Although the organization now had a definite military orientation, it generally did not
participate in armed actions involving the US Army or the Philippine Scouts. When the
Samar took Brigadier General John J. Pershing from Zamboanga to the island of
Jolo in 1911 for a pacification campaign against the Moros, it was in his capacity as
Governor-General of the Moro Province, rather than as a military commander. The
troops for this campaign were transported in several of the Army's oceangoing
steam launches and small transports.  However, the native Constabulary, which was
a police force that was organized and trained under predominately American officers
much like an army, often traveled on the vessels of the Coast Guard. For example,
the seagoing launch Ranger and the cutter Marinduque in 1903 carried troops of this
organization in pursuit of two renegade Constabulary officers who had turned to
piracy in the Sulu Sea.

Little is known of the fleet of cutters after 1913. The Balabac had been sold that
year to the government of British North Borneo, the Masbate had been lost much
earlier, and the Leyte had been dropped from the vessel roster for unknown reasons
- leaving 14 ships. Two of the remaining ships, the Romblon and Marinduque, are
known to have been used by the US Coast Guard and Geodetic Survey in conducting
surveys in the islands, but the dates and length of this service are unknown.

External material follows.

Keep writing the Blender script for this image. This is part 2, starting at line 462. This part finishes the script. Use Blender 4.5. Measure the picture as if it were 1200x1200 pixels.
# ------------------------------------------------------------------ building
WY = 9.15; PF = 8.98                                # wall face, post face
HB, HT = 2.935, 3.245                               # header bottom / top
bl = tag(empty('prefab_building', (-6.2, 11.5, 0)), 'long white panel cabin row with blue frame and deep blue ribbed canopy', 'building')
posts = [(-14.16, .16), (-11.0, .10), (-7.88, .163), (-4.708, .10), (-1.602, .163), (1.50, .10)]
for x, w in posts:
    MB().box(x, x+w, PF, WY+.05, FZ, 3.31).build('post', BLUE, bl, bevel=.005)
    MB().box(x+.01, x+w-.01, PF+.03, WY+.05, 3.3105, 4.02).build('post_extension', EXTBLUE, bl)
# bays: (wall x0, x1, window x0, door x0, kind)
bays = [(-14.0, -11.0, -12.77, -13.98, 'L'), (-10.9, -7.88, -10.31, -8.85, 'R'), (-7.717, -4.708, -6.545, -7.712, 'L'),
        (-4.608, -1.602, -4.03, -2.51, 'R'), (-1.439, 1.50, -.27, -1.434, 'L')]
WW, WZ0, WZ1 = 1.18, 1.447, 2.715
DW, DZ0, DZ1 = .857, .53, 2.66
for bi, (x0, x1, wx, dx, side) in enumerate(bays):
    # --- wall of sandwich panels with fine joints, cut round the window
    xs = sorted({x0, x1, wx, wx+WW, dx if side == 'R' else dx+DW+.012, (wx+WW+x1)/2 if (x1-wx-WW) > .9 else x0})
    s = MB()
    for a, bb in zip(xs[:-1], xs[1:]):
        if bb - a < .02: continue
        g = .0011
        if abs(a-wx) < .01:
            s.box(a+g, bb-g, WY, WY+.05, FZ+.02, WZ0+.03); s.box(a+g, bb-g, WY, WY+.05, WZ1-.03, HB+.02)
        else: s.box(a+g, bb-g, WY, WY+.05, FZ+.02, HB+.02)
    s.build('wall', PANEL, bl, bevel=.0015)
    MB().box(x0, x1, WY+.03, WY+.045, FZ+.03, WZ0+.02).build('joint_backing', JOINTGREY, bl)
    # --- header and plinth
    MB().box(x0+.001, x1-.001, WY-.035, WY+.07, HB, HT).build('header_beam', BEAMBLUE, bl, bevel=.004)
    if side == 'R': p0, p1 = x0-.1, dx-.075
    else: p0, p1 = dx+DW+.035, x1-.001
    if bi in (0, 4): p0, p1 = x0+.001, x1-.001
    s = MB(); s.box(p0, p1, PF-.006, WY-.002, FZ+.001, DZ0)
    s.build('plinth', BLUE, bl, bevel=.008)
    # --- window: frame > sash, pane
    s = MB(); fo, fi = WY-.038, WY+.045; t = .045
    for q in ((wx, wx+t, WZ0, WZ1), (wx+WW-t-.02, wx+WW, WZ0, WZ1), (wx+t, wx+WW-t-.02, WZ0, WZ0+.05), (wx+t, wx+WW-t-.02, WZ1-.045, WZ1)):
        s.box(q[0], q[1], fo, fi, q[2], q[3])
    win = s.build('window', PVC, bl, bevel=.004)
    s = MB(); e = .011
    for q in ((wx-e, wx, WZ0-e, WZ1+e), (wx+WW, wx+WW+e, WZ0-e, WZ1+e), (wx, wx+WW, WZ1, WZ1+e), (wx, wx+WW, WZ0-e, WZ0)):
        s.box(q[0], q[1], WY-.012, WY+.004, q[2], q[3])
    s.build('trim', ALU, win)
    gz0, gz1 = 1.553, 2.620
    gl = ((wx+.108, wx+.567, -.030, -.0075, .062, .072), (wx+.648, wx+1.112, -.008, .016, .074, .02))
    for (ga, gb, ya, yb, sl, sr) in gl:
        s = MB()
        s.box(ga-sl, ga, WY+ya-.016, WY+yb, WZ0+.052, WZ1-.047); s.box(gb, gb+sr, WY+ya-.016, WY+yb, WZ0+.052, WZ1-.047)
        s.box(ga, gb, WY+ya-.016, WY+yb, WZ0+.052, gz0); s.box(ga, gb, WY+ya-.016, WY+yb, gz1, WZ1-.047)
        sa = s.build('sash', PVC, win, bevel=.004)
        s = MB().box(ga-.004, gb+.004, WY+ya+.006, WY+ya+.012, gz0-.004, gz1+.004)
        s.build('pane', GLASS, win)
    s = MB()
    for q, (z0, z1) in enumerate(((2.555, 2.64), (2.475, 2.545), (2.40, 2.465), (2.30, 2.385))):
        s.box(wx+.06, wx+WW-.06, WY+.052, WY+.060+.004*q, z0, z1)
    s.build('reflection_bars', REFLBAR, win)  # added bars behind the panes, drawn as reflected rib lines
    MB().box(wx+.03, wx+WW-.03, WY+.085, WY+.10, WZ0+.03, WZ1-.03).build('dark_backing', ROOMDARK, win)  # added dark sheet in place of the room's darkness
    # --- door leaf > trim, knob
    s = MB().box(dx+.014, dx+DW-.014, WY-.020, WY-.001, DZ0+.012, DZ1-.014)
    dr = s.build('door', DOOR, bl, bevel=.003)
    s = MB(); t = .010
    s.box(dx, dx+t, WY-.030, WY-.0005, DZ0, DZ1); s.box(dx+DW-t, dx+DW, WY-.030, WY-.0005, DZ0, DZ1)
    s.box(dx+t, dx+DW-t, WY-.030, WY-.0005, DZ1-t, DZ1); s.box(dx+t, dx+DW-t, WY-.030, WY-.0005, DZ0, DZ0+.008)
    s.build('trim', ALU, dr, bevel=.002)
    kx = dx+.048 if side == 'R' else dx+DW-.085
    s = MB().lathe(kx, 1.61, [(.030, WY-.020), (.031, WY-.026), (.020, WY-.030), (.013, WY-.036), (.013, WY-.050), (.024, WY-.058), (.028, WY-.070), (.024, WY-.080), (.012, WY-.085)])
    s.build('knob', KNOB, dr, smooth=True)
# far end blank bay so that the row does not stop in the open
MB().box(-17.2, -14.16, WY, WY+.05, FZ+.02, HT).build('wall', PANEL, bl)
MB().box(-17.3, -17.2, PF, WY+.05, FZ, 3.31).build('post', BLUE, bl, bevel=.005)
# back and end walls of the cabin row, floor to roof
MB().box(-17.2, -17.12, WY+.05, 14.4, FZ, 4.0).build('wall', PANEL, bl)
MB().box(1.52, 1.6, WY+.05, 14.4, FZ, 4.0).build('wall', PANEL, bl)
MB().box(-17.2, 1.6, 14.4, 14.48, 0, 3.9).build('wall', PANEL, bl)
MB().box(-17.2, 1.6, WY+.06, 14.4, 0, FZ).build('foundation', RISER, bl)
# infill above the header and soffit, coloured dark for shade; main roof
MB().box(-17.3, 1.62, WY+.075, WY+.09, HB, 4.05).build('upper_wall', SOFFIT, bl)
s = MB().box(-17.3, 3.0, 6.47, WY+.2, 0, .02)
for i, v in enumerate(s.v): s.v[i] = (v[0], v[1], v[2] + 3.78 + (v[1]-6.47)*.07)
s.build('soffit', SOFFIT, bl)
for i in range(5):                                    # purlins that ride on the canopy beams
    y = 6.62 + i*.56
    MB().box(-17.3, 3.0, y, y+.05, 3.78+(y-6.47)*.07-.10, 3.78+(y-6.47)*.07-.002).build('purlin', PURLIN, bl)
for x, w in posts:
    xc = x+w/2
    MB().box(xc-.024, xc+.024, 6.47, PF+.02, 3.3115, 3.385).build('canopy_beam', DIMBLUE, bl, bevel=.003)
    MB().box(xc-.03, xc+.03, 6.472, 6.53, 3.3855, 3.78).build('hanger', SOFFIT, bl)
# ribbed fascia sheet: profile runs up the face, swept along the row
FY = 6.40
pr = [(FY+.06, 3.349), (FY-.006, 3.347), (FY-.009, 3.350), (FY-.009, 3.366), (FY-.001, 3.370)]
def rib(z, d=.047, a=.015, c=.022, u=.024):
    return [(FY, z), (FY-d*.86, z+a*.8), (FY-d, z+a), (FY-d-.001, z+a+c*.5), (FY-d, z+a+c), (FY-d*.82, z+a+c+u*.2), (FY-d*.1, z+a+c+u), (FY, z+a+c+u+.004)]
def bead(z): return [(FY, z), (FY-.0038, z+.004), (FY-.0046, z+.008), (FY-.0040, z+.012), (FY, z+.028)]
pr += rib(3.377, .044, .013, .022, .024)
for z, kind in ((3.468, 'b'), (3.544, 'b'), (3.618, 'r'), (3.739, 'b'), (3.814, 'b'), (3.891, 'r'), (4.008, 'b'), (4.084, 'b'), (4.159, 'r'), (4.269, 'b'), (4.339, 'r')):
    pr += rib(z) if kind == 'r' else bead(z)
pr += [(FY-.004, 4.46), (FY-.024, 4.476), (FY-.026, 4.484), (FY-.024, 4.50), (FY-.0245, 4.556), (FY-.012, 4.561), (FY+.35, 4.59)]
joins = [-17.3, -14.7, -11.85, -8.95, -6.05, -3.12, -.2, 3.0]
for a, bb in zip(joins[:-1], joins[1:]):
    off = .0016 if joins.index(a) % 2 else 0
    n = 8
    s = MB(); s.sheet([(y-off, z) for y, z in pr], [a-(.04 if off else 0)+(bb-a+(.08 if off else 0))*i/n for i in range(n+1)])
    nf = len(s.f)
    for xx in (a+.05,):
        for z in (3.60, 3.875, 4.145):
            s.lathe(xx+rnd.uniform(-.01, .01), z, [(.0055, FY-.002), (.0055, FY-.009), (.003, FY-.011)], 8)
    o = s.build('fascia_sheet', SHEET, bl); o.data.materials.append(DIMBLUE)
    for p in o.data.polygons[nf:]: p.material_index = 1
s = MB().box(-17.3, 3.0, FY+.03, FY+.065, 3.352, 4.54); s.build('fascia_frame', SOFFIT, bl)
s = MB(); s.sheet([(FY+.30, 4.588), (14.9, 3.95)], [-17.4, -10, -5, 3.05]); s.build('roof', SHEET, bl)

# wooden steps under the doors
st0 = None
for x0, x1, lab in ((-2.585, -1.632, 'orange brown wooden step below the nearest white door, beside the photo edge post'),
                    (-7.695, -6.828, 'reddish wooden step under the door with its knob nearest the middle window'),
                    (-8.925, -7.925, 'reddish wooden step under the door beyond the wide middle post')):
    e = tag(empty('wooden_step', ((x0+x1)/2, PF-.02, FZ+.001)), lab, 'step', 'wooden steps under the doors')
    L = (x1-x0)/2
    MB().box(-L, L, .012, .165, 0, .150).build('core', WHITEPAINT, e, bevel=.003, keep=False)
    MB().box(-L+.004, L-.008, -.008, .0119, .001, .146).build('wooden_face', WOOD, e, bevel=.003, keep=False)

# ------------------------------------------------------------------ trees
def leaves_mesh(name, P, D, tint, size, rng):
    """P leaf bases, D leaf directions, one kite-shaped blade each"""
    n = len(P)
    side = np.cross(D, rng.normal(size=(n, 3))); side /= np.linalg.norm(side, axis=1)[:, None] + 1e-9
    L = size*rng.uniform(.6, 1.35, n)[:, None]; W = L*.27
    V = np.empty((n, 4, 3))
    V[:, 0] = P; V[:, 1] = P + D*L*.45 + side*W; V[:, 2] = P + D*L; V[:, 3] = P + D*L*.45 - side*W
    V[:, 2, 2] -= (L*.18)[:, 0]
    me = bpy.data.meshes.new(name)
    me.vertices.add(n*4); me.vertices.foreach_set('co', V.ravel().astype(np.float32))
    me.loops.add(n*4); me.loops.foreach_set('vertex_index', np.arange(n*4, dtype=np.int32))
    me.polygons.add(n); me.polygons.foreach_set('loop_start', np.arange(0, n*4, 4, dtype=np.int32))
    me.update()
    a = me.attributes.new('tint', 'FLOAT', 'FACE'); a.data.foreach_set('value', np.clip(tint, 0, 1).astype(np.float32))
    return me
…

One vessel from the early Coast Guard fleet, the cable ship Rizal, survived to be
identified at the outset of World War II among the ships pressed into service by the
US Army for the defense of the Philippines, but her wartime fate is unknown. At least
six of the cutters were also still in service immediately prior to World War II, in each
case as a private merchant ship. The Marinduque, Samar, and Mindanao were under
their original names, while the Tablas had become the Capiz, the Mindoro had
become the Vittoriana, and the Busuanga had been  renamed the Zambales, The Isla
de Mindoro, which was originally the Romblon, was lost to the Japanese at Cebu in
March 1942. The fate of the others is unknown.